Who's Paying for the Signs?

Ravalli County Anti-Zoning Campaign Draws Scrutiny


By Robert Struckman, 10-22-08

 
 

Hot land politics and alleged campaign shenanigans in Ravalli County spurred Montana’s Commissioner of Political Practices to pay a personal visit yesterday, writes reporter John Cramer in the Ravalli Republic.

Before hearing concerns from locals, Commissioner Dennis Unsworth drove around and saw several campaign signs aimed at preventing zoning and streamside setback regulations. Unsworth said the signs seemed to avoid disclosing who paid for them. The state has four ongoing investigations about political practices in Ravalli County and fields more than a dozen complaints a day, Cramer reported.

The state’s most pressing investigation in Ravalli County concerns the Higher Ground Foundation, a nonprofit group that is urging voters to repeal the growth policy in an effort to prevent zoning and streamside setback regulations from being adopted later.

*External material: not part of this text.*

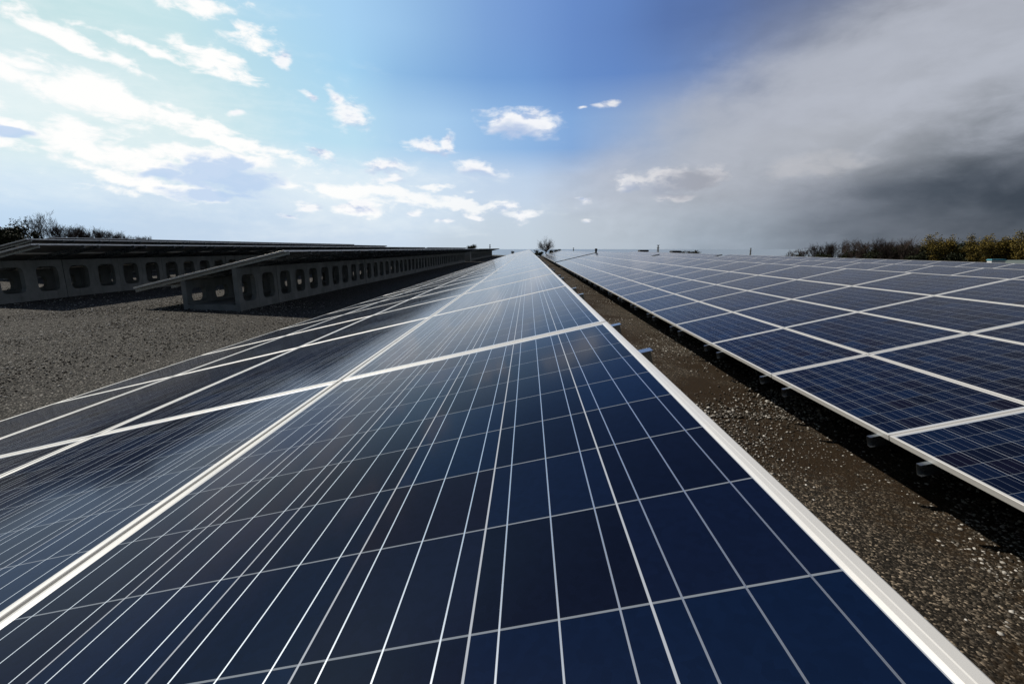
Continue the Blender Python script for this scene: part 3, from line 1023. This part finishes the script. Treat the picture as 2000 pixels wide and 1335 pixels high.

At issue is whether Higher Ground is a nonprofit educational group, as its officials say, or an organization formed to influence a ballot initiative, which also may be the case, judging from the group’s significant efforts to get county voters to reject zoning and other regulation at the polls this November. Commissioner Unsworth has asked the group to describe its broader educational efforts to prove that its purpose is not primarily political. It’s not clear how far the investigation will go before the election or how an eventual violation, if such is found, will play out in policy. For instance, Unsworth said the group might be fined, but nothing was said about whether a violation would discount the election results.

These points are not merely academic. Nonprofit educational groups don’t have to disclose their funding. Political issue groups do.

Funding sources are important, because sometimes an interest group will portray itself as an effort largely supported by the public when in reality it is bankrolled by a few individuals or a business. That was the case with a proposed WalMart Supercenter near Hamilton a few years ago. The company secretly spent $115,000 to repeal a zoning rule that kept it from building the store. (WalMart later decided against building a store there.)

Unsworth ruled that Ravalli County Citizens for Free Enterprise was a Wal-Mart front-group that violated financial reporting and record-keeping laws.

Ravalli County, one of Montana’s more conservative areas politically and one in which growth has been pell-mell, regularly sees controversy and sometimes actions beyond the pale.

“Land-use issues have a long history of being very contentious in Montana, but this is extraordinary,” Unsworth said, “I don’t know if there’s something in the water here, but I think it’s because of the level of growth and the interest by some parties.”